== Supplied material ==

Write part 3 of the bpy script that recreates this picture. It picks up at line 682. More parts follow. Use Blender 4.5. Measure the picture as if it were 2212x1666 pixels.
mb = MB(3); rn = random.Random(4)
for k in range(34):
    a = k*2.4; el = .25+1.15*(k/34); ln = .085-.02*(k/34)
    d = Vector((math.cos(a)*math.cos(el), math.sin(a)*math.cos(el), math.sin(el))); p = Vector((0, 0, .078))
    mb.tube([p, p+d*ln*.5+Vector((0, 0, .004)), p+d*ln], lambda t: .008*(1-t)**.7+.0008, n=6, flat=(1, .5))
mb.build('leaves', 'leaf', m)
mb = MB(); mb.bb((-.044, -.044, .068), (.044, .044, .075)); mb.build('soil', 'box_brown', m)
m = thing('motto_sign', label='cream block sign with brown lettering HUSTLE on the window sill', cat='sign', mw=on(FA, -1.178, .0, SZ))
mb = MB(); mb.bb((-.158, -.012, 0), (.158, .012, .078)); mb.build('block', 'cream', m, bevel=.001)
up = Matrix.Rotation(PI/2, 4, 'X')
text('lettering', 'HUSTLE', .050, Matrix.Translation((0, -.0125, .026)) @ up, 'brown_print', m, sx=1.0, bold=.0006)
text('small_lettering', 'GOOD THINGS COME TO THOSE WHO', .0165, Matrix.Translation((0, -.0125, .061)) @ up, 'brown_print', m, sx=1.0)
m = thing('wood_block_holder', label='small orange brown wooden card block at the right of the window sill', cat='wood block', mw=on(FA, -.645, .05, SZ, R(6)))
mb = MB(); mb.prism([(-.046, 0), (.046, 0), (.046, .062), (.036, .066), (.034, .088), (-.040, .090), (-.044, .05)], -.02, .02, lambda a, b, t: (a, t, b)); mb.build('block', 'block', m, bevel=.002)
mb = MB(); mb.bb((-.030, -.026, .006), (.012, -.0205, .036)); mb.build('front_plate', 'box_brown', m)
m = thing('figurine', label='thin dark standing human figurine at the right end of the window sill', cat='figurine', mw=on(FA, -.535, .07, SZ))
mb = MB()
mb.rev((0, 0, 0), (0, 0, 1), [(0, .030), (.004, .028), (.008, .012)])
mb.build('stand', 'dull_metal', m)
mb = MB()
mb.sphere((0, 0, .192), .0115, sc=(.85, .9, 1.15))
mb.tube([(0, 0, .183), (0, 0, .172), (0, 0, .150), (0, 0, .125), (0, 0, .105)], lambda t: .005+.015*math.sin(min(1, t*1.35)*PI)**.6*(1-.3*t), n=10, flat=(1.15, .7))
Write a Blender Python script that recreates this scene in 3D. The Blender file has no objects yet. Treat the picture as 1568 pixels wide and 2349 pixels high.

===

**What you have to do**
All of the entries must be written out exactly as they stand.

**Final answer**
Write part 3 of the bpy script that recreates this picture. It picks up at line 682. More parts follow. Use Blender 4.5. Measure the picture as if it were 2212x1666 pixels.
mb = MB(3); rn = random.Random(4)
for k in range(34):
    a = k*2.4; el = .25+1.15*(k/34); ln = .085-.02*(k/34)
    d = Vector((math.cos(a)*math.cos(el), math.sin(a)*math.cos(el), math.sin(el))); p = Vector((0, 0, .078))
    mb.tube([p, p+d*ln*.5+Vector((0, 0, .004)), p+d*ln], lambda t: .008*(1-t)**.7+.0008, n=6, flat=(1, .5))
mb.build('leaves', 'leaf', m)
mb = MB(); mb.bb((-.044, -.044, .068), (.044, .044, .075)); mb.build('soil', 'box_brown', m)
m = thing('motto_sign', label='cream block sign with brown lettering HUSTLE on the window sill', cat='sign', mw=on(FA, -1.178, .0, SZ))
mb = MB(); mb.bb((-.158, -.012, 0), (.158, .012, .078)); mb.build('block', 'cream', m, bevel=.001)
up = Matrix.Rotation(PI/2, 4, 'X')
text('lettering', 'HUSTLE', .050, Matrix.Translation((0, -.0125, .026)) @ up, 'brown_print', m, sx=1.0, bold=.0006)
text('small_lettering', 'GOOD THINGS COME TO THOSE WHO', .0165, Matrix.Translation((0, -.0125, .061)) @ up, 'brown_print', m, sx=1.0)
m = thing('wood_block_holder', label='small orange brown wooden card block at the right of the window sill', cat='wood block', mw=on(FA, -.645, .05, SZ, R(6)))
mb = MB(); mb.prism([(-.046, 0), (.046, 0), (.046, .062), (.036, .066), (.034, .088), (-.040, .090), (-.044, .05)], -.02, .02, lambda a, b, t: (a, t, b)); mb.build('block', 'block', m, bevel=.002)
mb = MB(); mb.bb((-.030, -.026, .006), (.012, -.0205, .036)); mb.build('front_plate', 'box_brown', m)
m = thing('figurine', label='thin dark standing human figurine at the right end of the window sill', cat='figurine', mw=on(FA, -.535, .07, SZ))
mb = MB()
mb.rev((0, 0, 0), (0, 0, 1), [(0, .030), (.004, .028), (.008, .012)])
mb.build('stand', 'dull_metal', m)
mb = MB()
mb.sphere((0, 0, .192), .0115, sc=(.85, .9, 1.15))
mb.tube([(0, 0, .183), (0, 0, .172), (0, 0, .150), (0, 0, .125), (0, 0, .105)], lambda t: .005+.015*math.sin(min(1, t*1.35)*PI)**.6*(1-.3*t), n=10, flat=(1.15, .7))
Write a Blender Python script that recreates this scene in 3D. The Blender file has no objects yet. Treat the picture as 1568 pixels wide and 2349 pixels high.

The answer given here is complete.